Alexander Lukashenko, Belarus’s president, has been in power for 25 years. He has ruthlessly crushed previous opposition and his rule may be summed up as ‘Back in the USSR’. Belarus has not experienced the chaotic market reforms and oligarchy seen in Russia and Ukraine. The country even re-adopted the flag of the Belarusian Soviet Republic.

Belarus lost 30% of its population in World War Two and suffered famines and terror under the Soviet regime in the thirties. Many Belarusians remembered some of the post-war Soviet period as one of relative calm when there were sausages in the supermarkets. But Lukashenko’s ultimately unsustainable high levels of public spending can only be supported by borrowing. He has kept the country’s unprofitable industries afloat by milking cash from whoever he could, but mainly Russia. Belarus has borders with the EU and Russia and is also eyed by China, which wants to use it as a gateway to Europe.

Lukashenko has flirted with the idea of reunifying his country with Russia, and even signed a unification treaty with Yeltsin in 1999. But he avoided rejoining Russia and simply borrowed money from the Kremlin. Similarly, he flirted with the European Union but no agreement was reached because of his appalling human rights record. A Serbian company, Dana Holdings, is one of the most prominent players in Minsk’s construction sector. The firm has close links to Lukashenko and wins tenders for vast projects in Minsk.

China has pumped money into Belarus through car manufacturing and a business park, but Lukashenko still depends mainly on Russian Roubles to finance his regime.

Lukashenko looked set to win the 2020 elections by his usual methods until Sviatlana Tsikhanouskaya took her place on the ballot on 14 July 2020. Her husband, Siarhei Tsikhanouski, had registered as a presidential candidate but was arrested on 29 May. She took his place and was supported by two other women, Veronika Tsepkalo, whose husband had been barred from standing, and Maria Kolesnikova, who was the campaign chief of another candidate who was barred from standing.

Tsikhanouskaya’s campaign gained momentum, drawing tens of thousands to her rallies and gaining a huge social media following. But her main political consultant, Vitali Shkliarov, who has worked for Obama and Merkel, was arrested on 29 July. Reports suggested that he would be interrogated about alleged Kremlin links.

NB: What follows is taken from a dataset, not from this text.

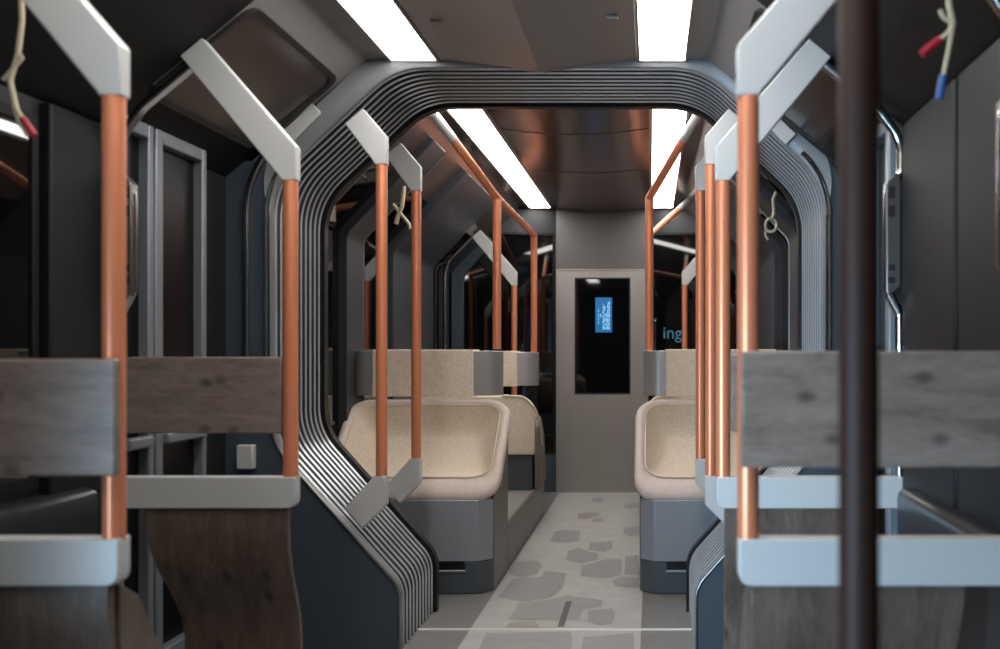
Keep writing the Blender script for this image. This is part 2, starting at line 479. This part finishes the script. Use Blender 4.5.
# ------------------------------------------------------------------ perches with copper poles
PX = .69
def top_bracket(s, y, ox=0., zs=0., trim=1.):
    e = lambda u, z: (s*(PX+u)+ox, z+zs)
    C = Vector((.277, 2.256)); D = Vector((.348, 2.198)); Bq = Vector((-.025, 1.908)); Eq = Vector((.025, 1.806))
    C = Bq+(C-Bq)*trim; D = Eq+(D-Eq)*trim
    pts = [e(-.025, 1.80), e(*Bq), e(*C), e(*D), e(*Eq), e(.025, 1.80)]
    b = B(); prism(b, pts, y-.021, y+.021); return b

def hoop(s, y, t, ox=0., plate=True):
    ins = .03 if (s < 0 and plate) else 0.; ox = ox-s*ins
    path = fillet([(s*1.0+ox, y, 2.20), (s*1.20+ox, y, 2.035), (s*1.276+ox, y, 1.93), (s*1.276+ox, y, 1.825), (s*1.235+ox, y, 1.765),
                   (s*1.235+ox, y, 1.44), (s*1.272+ox, y, 1.37), (s*1.272+ox, y, .80)], [0, .2, .14, .04, .03, .03, .03, 0], 7)
    if not plate:
        path = fillet([(s*1.0+ox, y, 2.235), (s*1.225+ox, y, 2.02), (s*1.262+ox, y, 1.90), (s*1.262+ox, y, .60)], [0, .12, .1, 0], 7)
    h = obj('wall_rail', tube(B(), path, .017, 12), M['chrome'], t)
    if plate:
        b = B()
        pr = fillet([(s*1.222+ox, 1.42), (s*1.222+ox, 1.79), (s*1.262+ox, 1.83), (s*1.27+ox, 1.80), (s*1.27+ox, 1.46)], .015, 4, True)
        prism(b, [(p[0], p[1]) for p in pr], y-.022, y+.022)
        obj('cast_bracket', b, M['castmetal'], h, bevel=.004)
        for z in (1.76, 1.70, 1.52, 1.48):
            b = B(); box(b, *sorted((s*1.228+ox, s*1.25+ox)), y-.0235, y-.0215, z-.018 if z > 1.6 else z-.01, z+.018 if z > 1.6 else z+.01)
            obj('slot', b, M['seam'], h)
    return h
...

Thirty-three Russian men were arrested in Minsk on the same day. They were mercenaries for the Wagner Group, a supposedly private Russian military firm which allegedly carries out deniable operations for the Kremlin. Lukashenko claimed that the men were in Belarus to commit acts of terrorism and sabotage the elections. He was trying to frighten people into voting for him by threatening them with the prospect of a Russian takeover. However, it is unlikely that Putin wanted to destabilise Belarus and have to deal with the subsequent chaos. Lukashenko might just have arrested the men on the spur of the moment or he could have agreed on the plan in advance with Putin.

But it didn’t work. Soon after the election, it became clear that the results had been faked. Some polling stations bravely declared totals showing that Tsikhanouskaya had won convincingly. An election official in Vitebsk was apparently recorded talking about how the results would be falsified to hand victory to Lukashenko.

Belarusians had no choice but to protest this massive fraud.


Putin’s Play and the Maidan Precedent

The Kremlin is still backing Lukashenko, in spite of reassurances from Tsikhanouskaya that Belarus would remain on friendly terms with Russia if she won. However, Putin will not want to support the overthrow of an autocrat by a popular movement.

The protests in Belarus resemble Ukraine’s 2014 Revolution of Dignity, which swept pro-Russian President Viktor Yanukovych from power. But there are big differences. Ukraine’s economy is controlled by rival groups of oligarchs who sponsor politicians. No Ukrainian president can concentrate all power in his hands. Yanukovych lost power in part because he forgot that in Ukraine you can break the law but you can never break the rules. The Ukrainian protestors had some support from politicians including the mayor of Kyiv.

But Lukashenko largely controls economic and political life in Belarus. He has enough money to purchase the tear-gas, rubber bullets and stun grenades, and the men to use them, to hold off the protestors.

The Belarusian protestors are also less organised than their Ukrainian counterparts who spent years planning to overthrow the would-be dictator.

Finally, Lukashenko has decided that Yanukovych was not violent enough soon enough to strangle the rebellion against him. He will not make that mistake. The Kremlin is watching nervously. Khabarovsk, in eastern Russia, is currently gripped by protests in support of a popular governor, Sergei Furgal, who was arrested on 9 July 2020. Some of the protestors are calling for Putin’s resignation. If Lukashenko falls more Russians might be inspired to try to overthrow their own autocrat. And the Kremlin really would not like that.